Nel suo ultimo intervento sulle pagine del Fatto Quotidiano, Paolo Ziliani affonda la lama in una delle figure più polarizzanti del calcio italiano: Antonio Conte. Le sue parole non lasciano spazio a interpretazioni benevole. Ziliani riporta un episodio preciso e ormai noto ai tifosi nerazzurri: il 5 novembre 2019, dopo la sconfitta per 3-2 contro il Borussia Dortmund, Conte aveva lasciato trasparire tutta la sua frustrazione, lamentandosi pubblicamente della rosa a disposizione. In quella conferenza disse che solo Godin aveva vinto qualcosa e si chiese provocatoriamente da chi avrebbe potuto pretendere di più. Una dichiarazione che fece scalpore all’epoca e che, con il senno di poi, assume contorni ancora più rivelatori. La sua fiducia nel gruppo sembrava inesistente. Un giovane come Barella, appena arrivato dal Cagliari, non gli trasmetteva alcun segnale di affidabilità per competere ai massimi livelli. Sembra un’era fa, eppure non è passato tanto tempo: adesso i top club farebbero carte false per il sardo.
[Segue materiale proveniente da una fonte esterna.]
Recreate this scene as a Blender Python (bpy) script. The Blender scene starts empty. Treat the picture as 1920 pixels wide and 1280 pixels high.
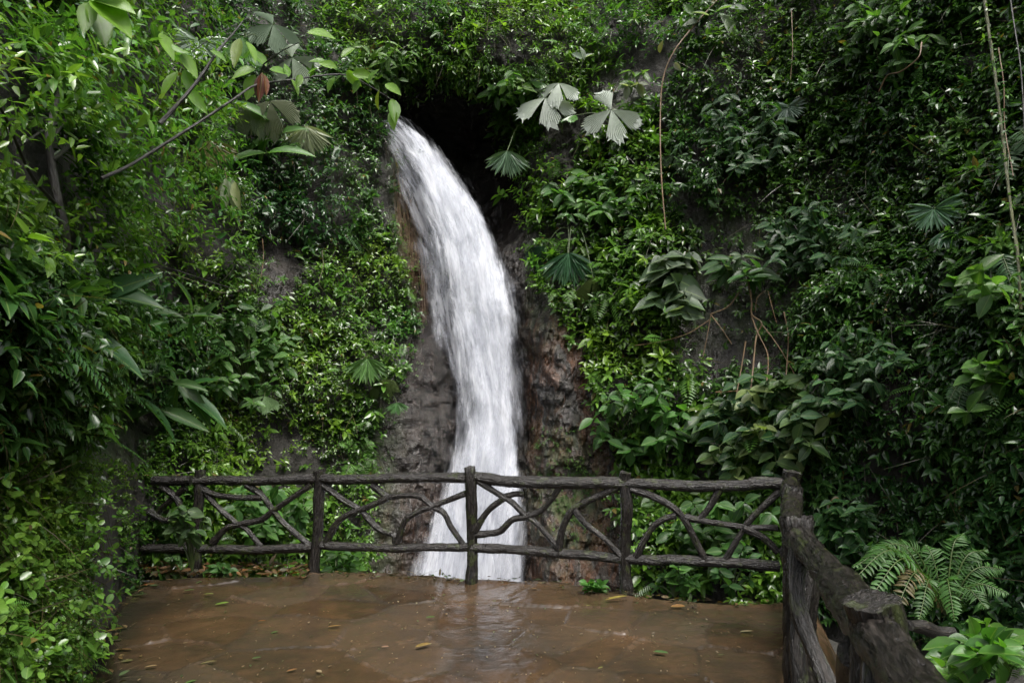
import bpy, math
import numpy as np
from mathutils import Vector
R = math.radians
sc = bpy.context.scene
C = sc.collection
rng = np.random.default_rng(11)

# ------------------------------------------------------------------ camera, sky, sun, exposure
F, CX, CY, EYE, PITCH = 1280.0, 960.0, 640.0, 1.6, R(6.37)
cd = bpy.data.cameras.new('camera'); cam = bpy.data.objects.new('camera', cd); C.objects.link(cam)
cd.sensor_width = 36; cd.lens = 24; cd.clip_end = 500; cd.clip_start = 0.05
cam.location = (0, 0, EYE); cam.rotation_euler = (R(90) + PITCH, 0, 0); sc.camera = cam

SUN_EL, SUN_AZ = R(64), R(150)        # high, a little behind and right of the camera (azimuth clockwise from +Y)
w = bpy.data.worlds.new('World'); sc.world = w; w.use_nodes = True
nt = w.node_tree; nt.nodes.clear()
sky = nt.nodes.new('ShaderNodeTexSky'); sky.sky_type = 'NISHITA'; sky.sun_disc = False
sky.sun_elevation = SUN_EL; sky.sun_rotation = SUN_AZ; sky.air_density = 1.0; sky.dust_density = 6.0; sky.ozone_density = 1.0
hsv = nt.nodes.new('ShaderNodeHueSaturation'); hsv.inputs['Saturation'].default_value = 0.35   # cloud cover takes the blue out
bg = nt.nodes.new('ShaderNodeBackground'); bg.inputs['Strength'].default_value = 0.15
wo = nt.nodes.new('ShaderNodeOutputWorld')
nt.links.new(sky.outputs[0], hsv.inputs['Color']); nt.links.new(hsv.outputs[0], bg.inputs[0]); nt.links.new(bg.outputs[0], wo.inputs[0])
sd = bpy.data.lights.new('sun', 'SUN'); sd.energy = 1.5; sd.angle = R(25); sd.color = (1, 0.97, 0.92)
so = bpy.data.objects.new('sun', sd); C.objects.link(so)
sdir = Vector((math.sin(SUN_AZ) * math.cos(SUN_EL), math.cos(SUN_AZ) * math.cos(SUN_EL), math.sin(SUN_EL)))
so.rotation_euler = sdir.to_track_quat('Z', 'Y').to_euler(); so.location = (0, 0, 20)
sc.view_settings.view_transform = 'Standard'; sc.view_settings.look = 'None'
sc.view_settings.gamma = 1; sc.view_settings.exposure = 1.2; sc.view_settings.use_curve_mapping = False
cy = sc.cycles
cy.max_bounces = 6; cy.diffuse_bounces = 3; cy.glossy_bounces = 2; cy.transmission_bounces = 3; cy.transparent_max_bounces = 24
cy.use_denoising = True; cy.caustics_reflective = False; cy.caustics_refractive = False; cy.sample_clamp_indirect = 4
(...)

Per provare a soddisfare le richieste del tecnico leccese, la società si mosse con decisione. Arrivarono innesti d’esperienza come Moses e Ashley Young, e colpo a sorpresa fu quello di Christian Eriksen, prelevato dal Tottenham a prezzo di saldo vista la scadenza di contratto imminente. Eppure, nemmeno questo bastò. Conte non mostrò entusiasmo per il danese e preferì puntare su altri profili, come dimostrato dalla finale di Europa League contro il Siviglia in cui scelse Gagliardini al posto dell’ex Spurs. Anche dopo l’arrivo di Hakimi e di veterani come Vidal, Kolarov e Darmian, Conte non smise di dare l’impressione di considerare l’organico insufficiente. Dimarco, tornato dal prestito al Verona, venne escluso ancora prima che iniziasse la stagione. Il messaggio era chiaro: solo profili già affermati a livello internazionale, nessuno spazio per scommesse o progetti da coltivare.
Il cambio radicale di visione è arrivato con Simone Inzaghi. A lui, Marotta propose lo stesso Dimarco, di ritorno dal secondo anno a Verona. Inzaghi non esitò: accettò volentieri. Da quel momento, senza scossoni economici e con operazioni mirate, sono arrivati giocatori come Thuram, Taremi, Zielinski, Sommer, Pavard, Frattesi, Carlos Augusto, Arnautovic, Bisseck e il giovane Martinez. Il tutto senza grosse spese. Risultato? Tre qualificazioni consecutive agli ottavi di Champions, una finale sfiorata contro il City, e un cammino europeo che ha portato tra i 250 e i 300 milioni di euro in più rispetto alla gestione Conte. Con la stessa base definita “inadeguata”, Inzaghi ha costruito un’Inter solida, matura, capace di competere ai massimi livelli. Ma nonostante i risultati parlino chiaro, c’è ancora chi continua a indicare Conte come il vero “grande allenatore”.